Given data start

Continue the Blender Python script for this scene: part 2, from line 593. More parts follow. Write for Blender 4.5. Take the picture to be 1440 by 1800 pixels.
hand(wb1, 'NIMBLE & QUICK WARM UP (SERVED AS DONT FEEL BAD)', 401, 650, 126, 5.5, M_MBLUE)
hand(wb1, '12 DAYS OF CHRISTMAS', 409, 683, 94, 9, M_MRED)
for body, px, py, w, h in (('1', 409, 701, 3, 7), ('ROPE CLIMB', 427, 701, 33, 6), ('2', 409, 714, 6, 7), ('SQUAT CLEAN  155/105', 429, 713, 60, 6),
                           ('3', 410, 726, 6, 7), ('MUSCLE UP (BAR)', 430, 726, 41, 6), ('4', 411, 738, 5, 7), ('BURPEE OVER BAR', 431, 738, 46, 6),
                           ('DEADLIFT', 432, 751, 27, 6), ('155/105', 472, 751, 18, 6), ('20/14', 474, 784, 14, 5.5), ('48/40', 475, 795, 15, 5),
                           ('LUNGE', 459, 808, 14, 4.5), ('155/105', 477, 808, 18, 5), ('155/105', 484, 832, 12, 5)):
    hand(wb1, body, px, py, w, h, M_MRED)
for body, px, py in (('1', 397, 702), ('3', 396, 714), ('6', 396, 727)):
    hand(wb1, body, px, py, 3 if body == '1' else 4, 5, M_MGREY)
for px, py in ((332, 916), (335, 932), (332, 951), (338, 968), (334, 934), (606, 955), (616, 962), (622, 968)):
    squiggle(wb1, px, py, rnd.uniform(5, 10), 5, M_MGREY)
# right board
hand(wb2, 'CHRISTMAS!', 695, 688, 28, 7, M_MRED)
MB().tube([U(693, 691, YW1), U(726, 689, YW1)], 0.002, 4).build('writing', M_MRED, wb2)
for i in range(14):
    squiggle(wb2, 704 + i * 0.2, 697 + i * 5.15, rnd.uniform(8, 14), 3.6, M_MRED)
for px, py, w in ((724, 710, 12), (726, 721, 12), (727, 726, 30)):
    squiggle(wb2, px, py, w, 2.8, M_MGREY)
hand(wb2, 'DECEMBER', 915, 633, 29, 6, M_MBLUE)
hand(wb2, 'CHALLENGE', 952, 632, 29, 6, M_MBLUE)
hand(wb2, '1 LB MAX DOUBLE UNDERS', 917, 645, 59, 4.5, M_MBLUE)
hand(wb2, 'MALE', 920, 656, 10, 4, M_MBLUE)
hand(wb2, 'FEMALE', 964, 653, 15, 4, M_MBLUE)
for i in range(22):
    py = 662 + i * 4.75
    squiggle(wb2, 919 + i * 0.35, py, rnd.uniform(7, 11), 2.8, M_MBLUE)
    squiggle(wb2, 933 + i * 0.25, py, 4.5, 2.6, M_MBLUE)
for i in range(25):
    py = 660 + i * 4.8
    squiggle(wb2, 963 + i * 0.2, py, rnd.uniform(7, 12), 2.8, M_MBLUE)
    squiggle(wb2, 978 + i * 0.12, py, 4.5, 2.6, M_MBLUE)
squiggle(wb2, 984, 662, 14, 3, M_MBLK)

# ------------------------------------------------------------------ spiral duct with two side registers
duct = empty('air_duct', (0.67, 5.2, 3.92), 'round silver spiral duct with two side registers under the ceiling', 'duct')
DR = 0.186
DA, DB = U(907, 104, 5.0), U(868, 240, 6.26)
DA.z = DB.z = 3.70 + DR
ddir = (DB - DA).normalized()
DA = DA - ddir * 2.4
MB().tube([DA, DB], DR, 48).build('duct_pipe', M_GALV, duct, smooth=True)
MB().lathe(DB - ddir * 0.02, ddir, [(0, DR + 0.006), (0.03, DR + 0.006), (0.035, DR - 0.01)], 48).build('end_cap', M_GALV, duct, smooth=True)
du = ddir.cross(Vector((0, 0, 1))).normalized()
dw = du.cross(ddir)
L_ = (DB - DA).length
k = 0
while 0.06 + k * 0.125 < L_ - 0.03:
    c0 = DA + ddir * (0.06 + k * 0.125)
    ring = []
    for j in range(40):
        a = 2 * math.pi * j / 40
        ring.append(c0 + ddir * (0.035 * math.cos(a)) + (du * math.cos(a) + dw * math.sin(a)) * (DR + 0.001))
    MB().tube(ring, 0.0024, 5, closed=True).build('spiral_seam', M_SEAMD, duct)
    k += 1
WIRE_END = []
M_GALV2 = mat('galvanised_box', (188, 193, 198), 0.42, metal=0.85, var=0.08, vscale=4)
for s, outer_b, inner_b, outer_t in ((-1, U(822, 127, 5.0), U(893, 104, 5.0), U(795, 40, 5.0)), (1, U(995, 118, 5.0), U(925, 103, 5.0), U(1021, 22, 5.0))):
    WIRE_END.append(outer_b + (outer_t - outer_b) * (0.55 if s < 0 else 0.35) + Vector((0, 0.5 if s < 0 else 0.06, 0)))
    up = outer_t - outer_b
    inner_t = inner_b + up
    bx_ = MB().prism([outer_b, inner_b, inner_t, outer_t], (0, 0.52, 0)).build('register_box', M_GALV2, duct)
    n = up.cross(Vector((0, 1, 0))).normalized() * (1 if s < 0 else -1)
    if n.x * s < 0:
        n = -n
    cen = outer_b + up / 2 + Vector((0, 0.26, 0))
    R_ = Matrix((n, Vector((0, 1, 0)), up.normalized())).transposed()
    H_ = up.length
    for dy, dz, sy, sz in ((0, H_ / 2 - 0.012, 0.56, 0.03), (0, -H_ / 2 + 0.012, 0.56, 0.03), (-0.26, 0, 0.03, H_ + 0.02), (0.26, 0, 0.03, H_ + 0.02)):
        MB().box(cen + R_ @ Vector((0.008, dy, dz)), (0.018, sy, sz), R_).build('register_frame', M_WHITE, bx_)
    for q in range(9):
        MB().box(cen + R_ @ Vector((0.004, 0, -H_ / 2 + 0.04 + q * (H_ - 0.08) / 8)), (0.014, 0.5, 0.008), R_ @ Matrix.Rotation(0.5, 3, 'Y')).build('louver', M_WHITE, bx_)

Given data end

:: Stated exercise ::
Extract the complete listing verbatim.

:: Written solution ::
Continue the Blender Python script for this scene: part 2, from line 593. More parts follow. Write for Blender 4.5. Take the picture to be 1440 by 1800 pixels.
hand(wb1, 'NIMBLE & QUICK WARM UP (SERVED AS DONT FEEL BAD)', 401, 650, 126, 5.5, M_MBLUE)
hand(wb1, '12 DAYS OF CHRISTMAS', 409, 683, 94, 9, M_MRED)
for body, px, py, w, h in (('1', 409, 701, 3, 7), ('ROPE CLIMB', 427, 701, 33, 6), ('2', 409, 714, 6, 7), ('SQUAT CLEAN  155/105', 429, 713, 60, 6),
                           ('3', 410, 726, 6, 7), ('MUSCLE UP (BAR)', 430, 726, 41, 6), ('4', 411, 738, 5, 7), ('BURPEE OVER BAR', 431, 738, 46, 6),
                           ('DEADLIFT', 432, 751, 27, 6), ('155/105', 472, 751, 18, 6), ('20/14', 474, 784, 14, 5.5), ('48/40', 475, 795, 15, 5),
                           ('LUNGE', 459, 808, 14, 4.5), ('155/105', 477, 808, 18, 5), ('155/105', 484, 832, 12, 5)):
    hand(wb1, body, px, py, w, h, M_MRED)
for body, px, py in (('1', 397, 702), ('3', 396, 714), ('6', 396, 727)):
    hand(wb1, body, px, py, 3 if body == '1' else 4, 5, M_MGREY)
for px, py in ((332, 916), (335, 932), (332, 951), (338, 968), (334, 934), (606, 955), (616, 962), (622, 968)):
    squiggle(wb1, px, py, rnd.uniform(5, 10), 5, M_MGREY)
# right board
hand(wb2, 'CHRISTMAS!', 695, 688, 28, 7, M_MRED)
MB().tube([U(693, 691, YW1), U(726, 689, YW1)], 0.002, 4).build('writing', M_MRED, wb2)
for i in range(14):
    squiggle(wb2, 704 + i * 0.2, 697 + i * 5.15, rnd.uniform(8, 14), 3.6, M_MRED)
for px, py, w in ((724, 710, 12), (726, 721, 12), (727, 726, 30)):
    squiggle(wb2, px, py, w, 2.8, M_MGREY)
hand(wb2, 'DECEMBER', 915, 633, 29, 6, M_MBLUE)
hand(wb2, 'CHALLENGE', 952, 632, 29, 6, M_MBLUE)
hand(wb2, '1 LB MAX DOUBLE UNDERS', 917, 645, 59, 4.5, M_MBLUE)
hand(wb2, 'MALE', 920, 656, 10, 4, M_MBLUE)
hand(wb2, 'FEMALE', 964, 653, 15, 4, M_MBLUE)
for i in range(22):
    py = 662 + i * 4.75
    squiggle(wb2, 919 + i * 0.35, py, rnd.uniform(7, 11), 2.8, M_MBLUE)
    squiggle(wb2, 933 + i * 0.25, py, 4.5, 2.6, M_MBLUE)
for i in range(25):
    py = 660 + i * 4.8
    squiggle(wb2, 963 + i * 0.2, py, rnd.uniform(7, 12), 2.8, M_MBLUE)
    squiggle(wb2, 978 + i * 0.12, py, 4.5, 2.6, M_MBLUE)
squiggle(wb2, 984, 662, 14, 3, M_MBLK)

# ------------------------------------------------------------------ spiral duct with two side registers
duct = empty('air_duct', (0.67, 5.2, 3.92), 'round silver spiral duct with two side registers under the ceiling', 'duct')
DR = 0.186
DA, DB = U(907, 104, 5.0), U(868, 240, 6.26)
DA.z = DB.z = 3.70 + DR
ddir = (DB - DA).normalized()
DA = DA - ddir * 2.4
MB().tube([DA, DB], DR, 48).build('duct_pipe', M_GALV, duct, smooth=True)
MB().lathe(DB - ddir * 0.02, ddir, [(0, DR + 0.006), (0.03, DR + 0.006), (0.035, DR - 0.01)], 48).build('end_cap', M_GALV, duct, smooth=True)
du = ddir.cross(Vector((0, 0, 1))).normalized()
dw = du.cross(ddir)
L_ = (DB - DA).length
k = 0
while 0.06 + k * 0.125 < L_ - 0.03:
    c0 = DA + ddir * (0.06 + k * 0.125)
    ring = []
    for j in range(40):
        a = 2 * math.pi * j / 40
        ring.append(c0 + ddir * (0.035 * math.cos(a)) + (du * math.cos(a) + dw * math.sin(a)) * (DR + 0.001))
    MB().tube(ring, 0.0024, 5, closed=True).build('spiral_seam', M_SEAMD, duct)
    k += 1
WIRE_END = []
M_GALV2 = mat('galvanised_box', (188, 193, 198), 0.42, metal=0.85, var=0.08, vscale=4)
for s, outer_b, inner_b, outer_t in ((-1, U(822, 127, 5.0), U(893, 104, 5.0), U(795, 40, 5.0)), (1, U(995, 118, 5.0), U(925, 103, 5.0), U(1021, 22, 5.0))):
    WIRE_END.append(outer_b + (outer_t - outer_b) * (0.55 if s < 0 else 0.35) + Vector((0, 0.5 if s < 0 else 0.06, 0)))
    up = outer_t - outer_b
    inner_t = inner_b + up
    bx_ = MB().prism([outer_b, inner_b, inner_t, outer_t], (0, 0.52, 0)).build('register_box', M_GALV2, duct)
    n = up.cross(Vector((0, 1, 0))).normalized() * (1 if s < 0 else -1)
    if n.x * s < 0:
        n = -n
    cen = outer_b + up / 2 + Vector((0, 0.26, 0))
    R_ = Matrix((n, Vector((0, 1, 0)), up.normalized())).transposed()
    H_ = up.length
    for dy, dz, sy, sz in ((0, H_ / 2 - 0.012, 0.56, 0.03), (0, -H_ / 2 + 0.012, 0.56, 0.03), (-0.26, 0, 0.03, H_ + 0.02), (0.26, 0, 0.03, H_ + 0.02)):
        MB().box(cen + R_ @ Vector((0.008, dy, dz)), (0.018, sy, sz), R_).build('register_frame', M_WHITE, bx_)
    for q in range(9):
        MB().box(cen + R_ @ Vector((0.004, 0, -H_ / 2 + 0.04 + q * (H_ - 0.08) / 8)), (0.014, 0.5, 0.008), R_ @ Matrix.Rotation(0.5, 3, 'Y')).build('louver', M_WHITE, bx_)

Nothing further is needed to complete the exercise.